Although managing multiple incidents and managing multiple calls are different, the subjects have been combined because the hazards and control measures may be similar, or in some cases the same.

This guidance should be read in conjunction with:

In this guidance, ‘multiple calls’ refers to more than one emergency call being managed at the same time, and ‘multiple incidents’ refers to more than one incident occurring at the same time.

Periods of multiple calls and multiple incidents may be considered ‘spike’ or ‘spate’ conditions when they exceed normal expected levels for a fire control and fire and rescue service and may:

  • Exceed normal emergency call management capacity
  • Exceed available operational resources

Spike conditions occur with little or no warning when multiple emergency calls about the same incident are received, such as a fire with plumes of smoke that can be seen over a wide area. These calls usually reduce or stop when operational personnel arrive at the incident, depending on the type of event

Spate conditions occur when emergency calls are received simultaneously for multiple incidents at various locations, which are more than normal emergency call levels. Spate conditions can last for hours or sometimes days. Events causing spate conditions, such as a significant weather event, may be forecast and therefore planned for. Spate conditions are likely to lead to fire control personnel managing multiple incidents simultaneously.

Affected control refers to the fire control that covers the geographical area in which an incident or event is located.

Assisting control refers to those emergency controls that manage emergency calls on behalf of an affected fire control.

Repeat calls are calls about an incident that fire control personnel are already aware of and have most likely mobilised to. These may also be known as duplicate calls.

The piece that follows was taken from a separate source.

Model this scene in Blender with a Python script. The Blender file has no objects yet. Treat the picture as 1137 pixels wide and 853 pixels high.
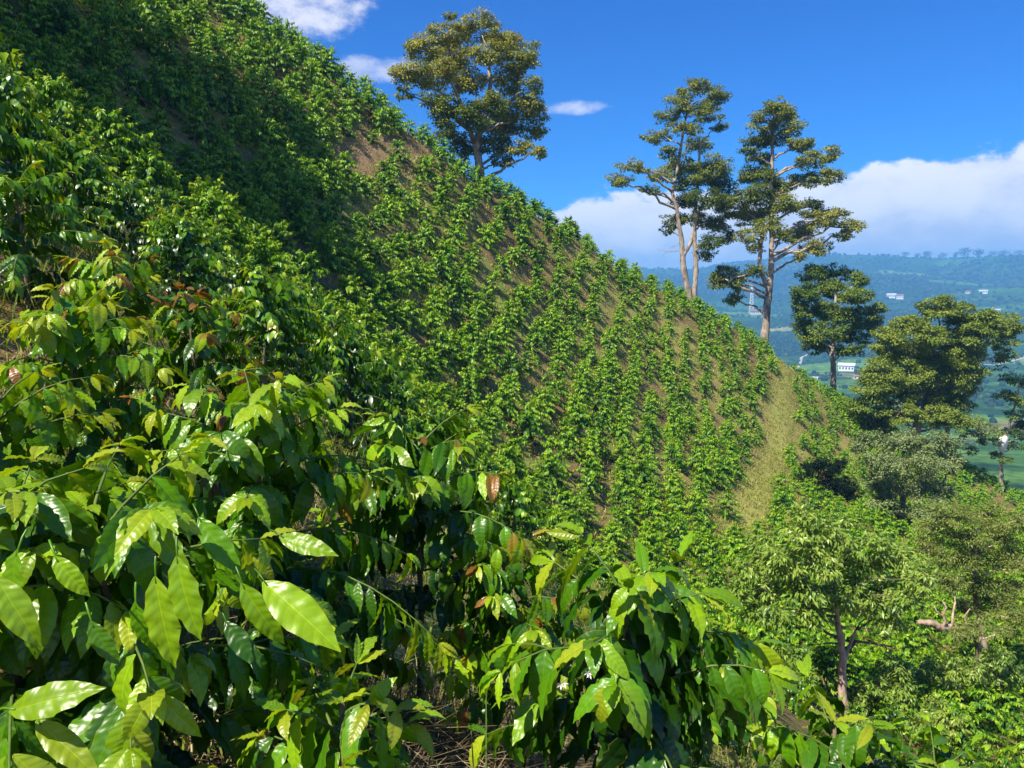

Remote area is an area that is outside of a fire control’s normal geographic area of responsibility, such as beyond the county border.

Remote emergency call is an emergency call that is being managed by personnel in an assisting emergency control on behalf of an affected fire control as part of pre-arranged agreements, such as call redistribution plans. This does not include misrouted emergency calls.

The call handling agent, BT Plc, receives emergency calls and routes them to relevant emergency control room in the UK. The call handling agent is also responsible for providing accurate caller location information to the emergency services.